What is FutureMe and how did it get started?

FutureMe is as an "e-mail time capsule." It's almost embarrassingly simple - you write a letter to your future self, set the date you'd like it delivered, and hit "send to the future". We then store it and send it back to you on the requested date.

We've all had to do something like this at some point, like 4th grade, so this is just the "webbified" version. The little twist that we added is that a FutureMe letter writer can make the letter "public, but anonymous", and the rest of us can see what people are writing to their future selves, which makes for provocative reading. We are now busy going through the 30,000 some-odd public letters to choose the very best ones that we will then compile into a book that is going to be released next summer.

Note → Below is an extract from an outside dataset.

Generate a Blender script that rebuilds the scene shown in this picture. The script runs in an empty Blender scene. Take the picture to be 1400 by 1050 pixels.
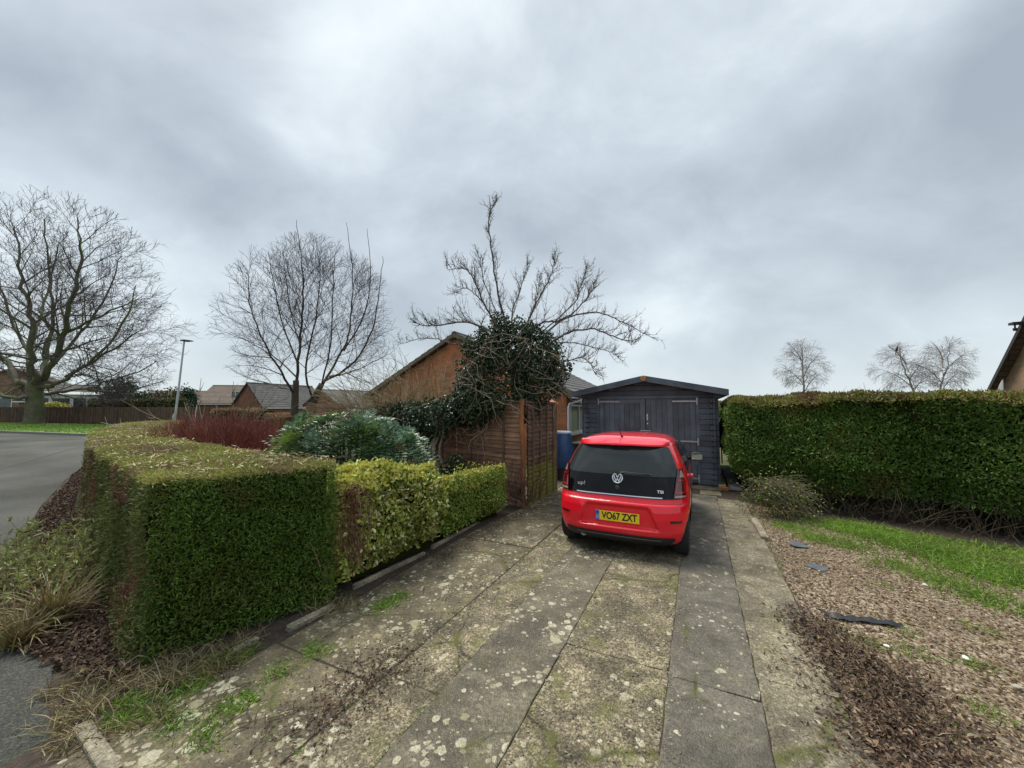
import bpy, bmesh, math, random
import numpy as np
from mathutils import Vector, Matrix, Euler
R = math.radians
random.seed(7); rng = np.random.default_rng(7)
sc = bpy.context.scene
col = sc.collection
# ------------------------------------------------------------------ camera
CAMH = 1.9; FPX = 526.0; PITCH = R(3.48)
cam = bpy.data.cameras.new('camera'); cam.sensor_width = 36; cam.lens = 36*FPX/1400
cam.clip_start = .05; cam.clip_end = 1500
camo = bpy.data.objects.new('camera', cam); col.objects.link(camo)
camo.location = (0, 0, CAMH); camo.rotation_euler = (R(90)+PITCH, 0, 0); sc.camera = camo
# ------------------------------------------------------------------ light
sc.view_settings.view_transform = 'Standard'; sc.view_settings.look = 'None'
sc.view_settings.gamma = 1; sc.view_settings.exposure = 0.62
SUN_EL = R(62); SUN_ROT = R(315)
w = bpy.data.worlds.new('World'); sc.world = w; w.use_nodes = True
nt = w.node_tree; nt.nodes.clear()
class N:                                             # tiny node helper
    def __init__(s, nt): s.nt = nt
    def n(s, t, **k):
        nd = s.nt.nodes.new(t)
        for a, v in k.items():
            if a.startswith('i_'):
                key = a[2:].replace('_', ' ')
                nd.inputs[key].default_value = v
            else: setattr(nd, a, v)
        return nd
    def l(s, a, b): s.nt.links.new(a, b)
    def math(s, op, a, b=None, clamp=False):
        m = s.n('ShaderNodeMath', operation=op); m.use_clamp = clamp
        for i, v in enumerate((a, b)):
            if v is None: continue
            if isinstance(v, (int, float)): m.inputs[i].default_value = v
            else: s.l(v, m.inputs[i])
        return m.outputs[0]
    def mix(s, f, a, b, mode='MIX'):
        m = s.n('ShaderNodeMix', data_type='RGBA', blend_type=mode)
        for i, v in ((0, f), (6, a), (7, b)):
            if isinstance(v, (int, float)): m.inputs[i].default_value = v
            elif isinstance(v, tuple): m.inputs[i].default_value = (*v, 1) if len(v) == 3 else v
            else: s.l(v, m.inputs[i])
        return m.outputs[2]
    def ramp(s, f, stops, interp='LINEAR'):
        r = s.n('ShaderNodeValToRGB'); cr = r.color_ramp; cr.interpolation = interp
        while len(cr.elements) < len(stops): cr.elements.new(.5)
        for e, (p, c) in zip(cr.elements, stops):
            e.position = p; e.color = (c, c, c, 1) if isinstance(c, (int, float)) else (*c, 1)
        s.l(f, r.inputs[0]); return r.outputs[0]
    def noise(s, vec, scale, detail=4, rough=.55, dist=0.0, out=0):
        t = s.n('ShaderNodeTexNoise'); t.inputs['Scale'].default_value = scale
        t.inputs['Detail'].default_value = detail; t.inputs['Roughness'].default_value = rough
        t.inputs['Distortion'].default_value = dist
        if vec is not None: s.l(vec, t.inputs['Vector'])
        return t.outputs[out]
    def voro(s, vec, scale, feature='F1', out='Distance', rnd=1.0):
        t = s.n('ShaderNodeTexVoronoi', feature=feature); t.inputs['Scale'].default_value = scale
        t.inputs['Randomness'].default_value = rnd
        if vec is not None: s.l(vec, t.inputs['Vector'])
        return t.outputs[out]
h = N(nt)
tc = h.n('ShaderNodeTexCoord'); sep = h.n('ShaderNodeSeparateXYZ'); h.l(tc.outputs['Generated'], sep.inputs[0])
zc = h.math('MAXIMUM', sep.outputs[2], 0.0); den = h.math('ADD', zc, .62)
comb = h.n('ShaderNodeCombineXYZ')
h.l(h.math('DIVIDE', sep.outputs[0], den), comb.inputs[0]); h.l(h.math('DIVIDE', sep.outputs[1], den), comb.inputs[1])
mp = h.n('ShaderNodeMapping'); h.l(comb.outputs[0], mp.inputs[0]); mp.inputs['Location'].default_value = (3.1, 1.7, 0)
mp.inputs['Scale'].default_value = (1.25, 1.5, 1)
n1 = h.noise(mp.outputs[0], 1.0, 3, .5, .5); n2 = h.noise(mp.outputs[0], 3.1, 7, .58, .25)
cl = h.math('ADD', h.math('MULTIPLY', n1, .68), h.math('MULTIPLY', n2, .32))
cloud = h.ramp(cl, [(.37, (.295, .34, .39)), (.45, (.375, .425, .475)), (.52, (.455, .51, .56)), (.585, (.565, .625, .665)), (.66, (.69, .74, .765))])
hz = h.ramp(zc, [(0.0, 1.0), (.16, .35), (.45, 0.0)])
cloud = h.mix(hz, cloud, (.53, .595, .62))
zen = h.ramp(zc, [(.76, 1.0), (.9, 2.2), (1.0, 2.6)])
cloud = h.mix(1.0, cloud, zen, 'MULTIPLY')
sky = h.n('ShaderNodeTexSky', sky_type='NISHITA', sun_disc=False); sky.sun_elevation = SUN_EL; sky.sun_rotation = SUN_ROT
bg1 = h.n('ShaderNodeBackground'); h.l(sky.outputs[0], bg1.inputs[0]); bg1.inputs[1].default_value = .006
bg2 = h.n('ShaderNodeBackground'); h.l(cloud, bg2.inputs[0]); bg2.inputs[1].default_value = .86
ad = h.n('ShaderNodeAddShader'); h.l(bg1.outputs[0], ad.inputs[0]); h.l(bg2.outputs[0], ad.inputs[1])
wo = h.n('ShaderNodeOutputWorld'); h.l(ad.outputs[0], wo.inputs[0])
sun = bpy.data.lights.new('sun', 'SUN'); sun.energy = 2.7; sun.angle = R(30); sun.color = (1, .93, .80)
so = bpy.data.objects.new('sun', sun); col.objects.link(so)
sd = Vector((math.sin(SUN_ROT)*math.cos(SUN_EL), math.cos(SUN_ROT)*math.cos(SUN_EL), math.sin(SUN_EL)))
so.rotation_euler = (-sd).to_track_quat('-Z', 'Y').to_euler()
# ------------------------------------------------------------------ frames and terrain
DR = R(25.7); CA, SA = math.cos(DR), math.sin(DR)
def D(r, u, z=0.0): return Vector((CA*r+SA*u, -SA*r+CA*u, z))      # along / across the driveway
def G(px, py, z=0.0):                                              # ground survey: picture direction to plane at height z
    cx, cy = (px-700)/FPX, (525-py)/FPX
    Y = math.cos(PITCH)-math.sin(PITCH)*cy; Z = math.sin(PITCH)+math.cos(PITCH)*cy
    t = (z-CAMH)/Z; return Vector((cx*t, Y*t, z))
def P(px, py, Y):                                                  # point in a picture direction at distance Y
    cx, cy = (px-700)/FPX, (525-py)/FPX
    yy = math.cos(PITCH)-math.sin(PITCH)*cy; zz = math.sin(PITCH)+math.cos(PITCH)*cy
    return Vector((cx*Y/yy, Y, CAMH+zz*Y/yy))
def zt(x, y):
    s = np.clip((-.6*np.asarray(x)+.6*np.asarray(y)-9)/14, 0, 1)
    return .5*s*s*(3-2*s)
# ------------------------------------------------------------------ materials
def newmat(name):
    m = bpy.data.materials.new(name); m.use_nodes = True; m.node_tree.nodes.clear()
    hh = N(m.node_tree); out = hh.n('ShaderNodeOutputMaterial'); b = hh.n('ShaderNodeBsdfPrincipled')
    hh.l(b.outputs[0], out.inputs[0]); return m, hh, b, out
def bump(hh, b, height, strength=.3, dist=.01):
    bp = hh.n('ShaderNodeBump'); bp.inputs['Strength'].default_value = strength; bp.inputs['Distance'].default_value = dist
    hh.l(height, bp.inputs['Height']); hh.l(bp.outputs[0], b.inputs['Normal'])
def simple(name, c, rough=.6, metal=0, var=.15, scale=6, coat=0, bumps=0, bscale=60, spec=.5):
    m, hh, b, o = newmat(name); t = hh.n('ShaderNodeTexCoord')
    n = hh.noise(t.outputs['Object'], scale, 5)
    d = tuple(x*(1-var) for x in c); e = tuple(min(1, x*(1+var)) for x in c)
    hh.l(hh.ramp(n, [(.3, d), (.7, e)]), b.inputs['Base Color'])
    b.inputs['Roughness'].default_value = rough; b.inputs['Metallic'].default_value = metal
    b.inputs['Coat Weight'].default_value = coat; b.inputs['Coat Roughness'].default_value = .04
    b.inputs['Specular IOR Level'].default_value = spec
    if bumps: bump(hh, b, hh.noise(t.outputs['Object'], bscale, 4), bumps, .005)
    return m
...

FutureMe was started in 2002 by my friend Jay Patrikios and I. Jay does design. I write code. We work well together. We fleshed out the idea one night over sushi and beer, determined that it was sufficiently interesting such that we should spend our own time doing it.

How long did the development process take?

Not very long at all. We built the site over a month in our spare time.

How much time and money goes into running this service?

Pretty much no time at all, really. We have made a few tweaks here and there (added the rating service, for example). The letters get sent out by a cron job every morning. We did have to do a bit of triage "re-factoring" to handle the load that we encountered after landing on the front page of Yahoo, sfgate.com, cnn.com, etc... in December 2005.

As for costs, we pay a monthly hosting fee, but we're able to cover that with Google Ad revenue.